Yesterday there was news of a flotation of the private equity-backed drinks maker Stocks Spirits. The British-headquartered firm, which is the biggest vodka producer in Poland and the Czech Republic, said it would raise £52m by selling new shares to pay down debt. There was also an announcement from Terra Firma, the Guy Hands-run private equity group, that it plans to float Infinis, a renewables energy firm.
All this comes after Riverstone Energy, an energy investment firm, revealed plans earlier this week to raise up to £950m.
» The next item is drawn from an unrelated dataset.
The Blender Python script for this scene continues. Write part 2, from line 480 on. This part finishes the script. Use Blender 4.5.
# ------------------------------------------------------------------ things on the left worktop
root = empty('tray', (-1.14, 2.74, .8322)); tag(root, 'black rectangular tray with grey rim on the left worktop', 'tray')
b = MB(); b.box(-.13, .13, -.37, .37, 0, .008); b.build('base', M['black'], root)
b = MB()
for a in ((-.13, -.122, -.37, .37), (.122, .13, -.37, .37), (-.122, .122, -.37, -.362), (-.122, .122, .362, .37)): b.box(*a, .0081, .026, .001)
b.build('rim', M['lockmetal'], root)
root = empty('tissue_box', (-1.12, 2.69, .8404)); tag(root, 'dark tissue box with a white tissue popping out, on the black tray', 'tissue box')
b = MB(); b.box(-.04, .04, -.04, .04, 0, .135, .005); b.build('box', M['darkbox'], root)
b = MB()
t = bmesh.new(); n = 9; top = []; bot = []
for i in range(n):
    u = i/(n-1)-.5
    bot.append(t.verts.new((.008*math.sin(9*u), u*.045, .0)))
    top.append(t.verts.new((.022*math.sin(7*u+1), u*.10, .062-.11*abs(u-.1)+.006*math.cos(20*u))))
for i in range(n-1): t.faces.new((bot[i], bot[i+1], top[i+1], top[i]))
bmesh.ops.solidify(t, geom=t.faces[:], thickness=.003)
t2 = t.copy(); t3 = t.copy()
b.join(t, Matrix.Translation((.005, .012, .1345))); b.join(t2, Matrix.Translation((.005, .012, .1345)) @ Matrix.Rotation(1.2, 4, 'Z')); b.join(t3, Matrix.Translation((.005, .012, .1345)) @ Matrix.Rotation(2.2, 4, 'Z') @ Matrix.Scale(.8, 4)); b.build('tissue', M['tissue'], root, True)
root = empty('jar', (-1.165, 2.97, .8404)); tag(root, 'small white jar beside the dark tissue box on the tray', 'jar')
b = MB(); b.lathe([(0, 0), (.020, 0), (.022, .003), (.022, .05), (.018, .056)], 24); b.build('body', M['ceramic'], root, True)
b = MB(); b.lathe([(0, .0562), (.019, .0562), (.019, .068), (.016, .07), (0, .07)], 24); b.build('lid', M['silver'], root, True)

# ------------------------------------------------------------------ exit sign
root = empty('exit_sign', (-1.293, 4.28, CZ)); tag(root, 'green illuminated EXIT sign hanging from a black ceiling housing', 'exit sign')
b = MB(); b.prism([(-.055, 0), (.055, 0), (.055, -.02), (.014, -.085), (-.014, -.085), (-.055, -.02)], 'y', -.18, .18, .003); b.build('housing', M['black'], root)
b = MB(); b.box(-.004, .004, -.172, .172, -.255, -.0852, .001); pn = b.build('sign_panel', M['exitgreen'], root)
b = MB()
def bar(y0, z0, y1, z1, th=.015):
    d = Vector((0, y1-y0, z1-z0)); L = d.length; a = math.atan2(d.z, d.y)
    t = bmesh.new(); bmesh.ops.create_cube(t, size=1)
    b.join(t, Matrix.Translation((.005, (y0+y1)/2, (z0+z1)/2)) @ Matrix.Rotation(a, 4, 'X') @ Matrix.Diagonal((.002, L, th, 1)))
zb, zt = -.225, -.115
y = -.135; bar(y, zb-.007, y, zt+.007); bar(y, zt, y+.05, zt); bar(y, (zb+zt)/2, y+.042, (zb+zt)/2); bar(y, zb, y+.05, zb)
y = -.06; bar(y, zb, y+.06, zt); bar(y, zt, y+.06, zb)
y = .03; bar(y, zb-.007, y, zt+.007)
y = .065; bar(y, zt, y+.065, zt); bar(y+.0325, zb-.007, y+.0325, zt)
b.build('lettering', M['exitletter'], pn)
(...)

And on top of this, there’s the biggest of the lot to come; the intended privatisation of Royal Mail, which will involve the issue of at least £1bn of new shares into the UK market.
Not surprisingly some fund managers, mainly UK-focused, have discussed the possibility of indigestion. They fear there is too much new paper around and they can not justify putting all their eggs into the UK equity basket.
But equity capital markets bankers largely dismiss this view. One said to me: “For me the key change is the diminishing importance of the traditional UK long-only funds. They don’t have inflows and so we rely on the big US funds, who in recent times have been taking up 30 per cent or more of the funds in UK equity issues.”
Bankers on the recent sale of £3bn worth of shares in Lloyds Bank say there was perhaps only one traditional UK long-only fund amongst the top 20 buyers of the issue. For the time being, it looks like the show will go on, and there are further companies like Zoopla and Merlin Entertainments, waiting to get in on the act.
BERENBERG BURSTS ON THE SCENE
Berenberg Bank, Germany’s oldest private bank (founded in Hamburg in 1590) made waves last year when it was brought in by German insurer Talanx to advise on its flotation, taking the place of big beasts such as JP Morgan and Citigroup.
This week it raised some eyebrows in London by being listed as an adviser on both the Riverstone Energy and Stock Spirits deals. The firm, which now has a large City office, says that its relationship with around 600 institutions across the globe means it can add an extra facet to the advice from the bulge bracket firms who tend to have a narrower institutional list.